Extrication is like yoga.
I remember my first day of extrication training in the academy. It was the zenith of summer in South Florida, and I thought I was working in purgatory. The sun was drilling us, and the tools felt like blocks of steel. Just to lift the Jaws and place them where they needed to be on the car required an immense effort. At a buck twenty, I really wasn’t sure if I could ever excel at this, but since working in a Battalion with a junkyard and a great TRT instructor, I now know that’s a bunch of bull, and I can honestly say that I love extrication.
The funny thing with extrication is that with each passing year the tools feel lighter even though I weigh a few pounds less than in the academy. But they feel lighter because I’m more comfortable with them. I don’t fight the equipment like I did in the beginning. I relax more while I hold the Jaws and let them do the work for me. Instead of trying to dominate the tools, I work with them, shifting and readjusting when necessary.
The more limber we grow in mind, the easier extrication (and life) becomes.
It’s another form of yoga, and I try to remember this as I work.

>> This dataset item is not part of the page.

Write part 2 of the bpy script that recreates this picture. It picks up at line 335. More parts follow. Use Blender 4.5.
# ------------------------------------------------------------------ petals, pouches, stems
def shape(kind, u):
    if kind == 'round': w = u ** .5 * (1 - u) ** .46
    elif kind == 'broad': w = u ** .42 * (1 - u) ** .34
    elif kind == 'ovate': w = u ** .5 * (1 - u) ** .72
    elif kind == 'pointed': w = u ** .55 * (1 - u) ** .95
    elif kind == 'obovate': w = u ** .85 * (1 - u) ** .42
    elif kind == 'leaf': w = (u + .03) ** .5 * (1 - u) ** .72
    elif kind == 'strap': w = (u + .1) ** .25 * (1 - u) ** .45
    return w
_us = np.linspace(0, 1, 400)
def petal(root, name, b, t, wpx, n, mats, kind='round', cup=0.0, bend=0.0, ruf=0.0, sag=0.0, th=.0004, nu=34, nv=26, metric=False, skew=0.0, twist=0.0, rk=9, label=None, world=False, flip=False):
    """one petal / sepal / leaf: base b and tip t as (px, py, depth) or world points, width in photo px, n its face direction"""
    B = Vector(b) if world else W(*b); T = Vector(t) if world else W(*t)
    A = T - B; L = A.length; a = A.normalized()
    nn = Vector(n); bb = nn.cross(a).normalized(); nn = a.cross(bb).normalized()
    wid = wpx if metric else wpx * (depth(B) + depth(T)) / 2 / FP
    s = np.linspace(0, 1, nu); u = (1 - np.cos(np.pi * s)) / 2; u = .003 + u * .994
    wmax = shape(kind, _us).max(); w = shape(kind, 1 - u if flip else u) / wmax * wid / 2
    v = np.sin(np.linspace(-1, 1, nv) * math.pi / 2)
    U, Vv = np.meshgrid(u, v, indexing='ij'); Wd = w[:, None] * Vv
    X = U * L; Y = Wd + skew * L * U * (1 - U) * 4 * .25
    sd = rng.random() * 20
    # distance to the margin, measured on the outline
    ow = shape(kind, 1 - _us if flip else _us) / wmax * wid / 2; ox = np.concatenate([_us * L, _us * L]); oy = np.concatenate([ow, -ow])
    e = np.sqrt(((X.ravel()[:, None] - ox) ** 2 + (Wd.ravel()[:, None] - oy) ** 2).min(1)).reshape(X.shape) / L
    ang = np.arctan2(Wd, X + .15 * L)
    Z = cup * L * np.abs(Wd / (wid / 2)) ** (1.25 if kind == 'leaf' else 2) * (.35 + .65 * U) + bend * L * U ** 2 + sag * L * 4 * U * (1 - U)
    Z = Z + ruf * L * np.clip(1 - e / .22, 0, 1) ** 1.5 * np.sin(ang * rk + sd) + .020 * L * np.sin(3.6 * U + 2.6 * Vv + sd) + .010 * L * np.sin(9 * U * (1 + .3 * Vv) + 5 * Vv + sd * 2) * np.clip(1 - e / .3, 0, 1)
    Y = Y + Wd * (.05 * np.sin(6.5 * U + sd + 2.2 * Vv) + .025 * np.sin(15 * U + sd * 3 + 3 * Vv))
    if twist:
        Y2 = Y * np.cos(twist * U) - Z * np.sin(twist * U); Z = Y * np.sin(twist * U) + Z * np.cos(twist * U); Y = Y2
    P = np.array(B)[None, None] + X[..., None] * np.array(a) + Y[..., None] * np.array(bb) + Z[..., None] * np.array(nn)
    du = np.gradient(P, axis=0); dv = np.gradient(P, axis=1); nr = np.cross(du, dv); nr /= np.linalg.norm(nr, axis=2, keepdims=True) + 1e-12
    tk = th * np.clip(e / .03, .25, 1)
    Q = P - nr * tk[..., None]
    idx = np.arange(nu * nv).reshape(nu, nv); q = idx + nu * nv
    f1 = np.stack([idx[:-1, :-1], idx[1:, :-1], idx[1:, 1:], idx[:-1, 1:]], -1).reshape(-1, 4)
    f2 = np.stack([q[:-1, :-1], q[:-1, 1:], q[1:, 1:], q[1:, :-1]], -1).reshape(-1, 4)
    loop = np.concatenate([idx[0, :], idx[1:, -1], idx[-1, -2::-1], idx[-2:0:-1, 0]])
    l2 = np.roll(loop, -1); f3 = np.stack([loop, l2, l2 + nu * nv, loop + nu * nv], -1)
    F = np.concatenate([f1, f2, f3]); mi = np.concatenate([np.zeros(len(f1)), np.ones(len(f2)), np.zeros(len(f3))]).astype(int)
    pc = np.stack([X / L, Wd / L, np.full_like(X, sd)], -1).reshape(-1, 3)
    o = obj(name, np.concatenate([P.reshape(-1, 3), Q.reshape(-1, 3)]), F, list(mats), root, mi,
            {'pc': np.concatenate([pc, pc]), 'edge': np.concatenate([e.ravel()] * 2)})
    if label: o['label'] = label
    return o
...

Yoga is about learning to be comfortable in uncomfortable situations and moving beyond perceived obstacles. It’s about breathing when you feel you can’t and relaxing into pain or unease. When you feel discomfort, relax and breathe. You do this thousands of times until it begins to rewire your nervous system and alter how you deal with discomfort. Instead of fighting it, you accept it and continue on.
Often in firefighting we power through, yet sometimes the struggle is in our own minds. The impulse to manhandle tools is natural, but I’ve come to learn that most tools want to do the work. A ladder wants to balance itself. Cutters want to cut. We just need to put the tool in the right place, guide it, and let it do the work for us. Of course, this takes a lot of practice, but as Ashtanga Master Pattabhi Jois famously said, Practice and all is coming.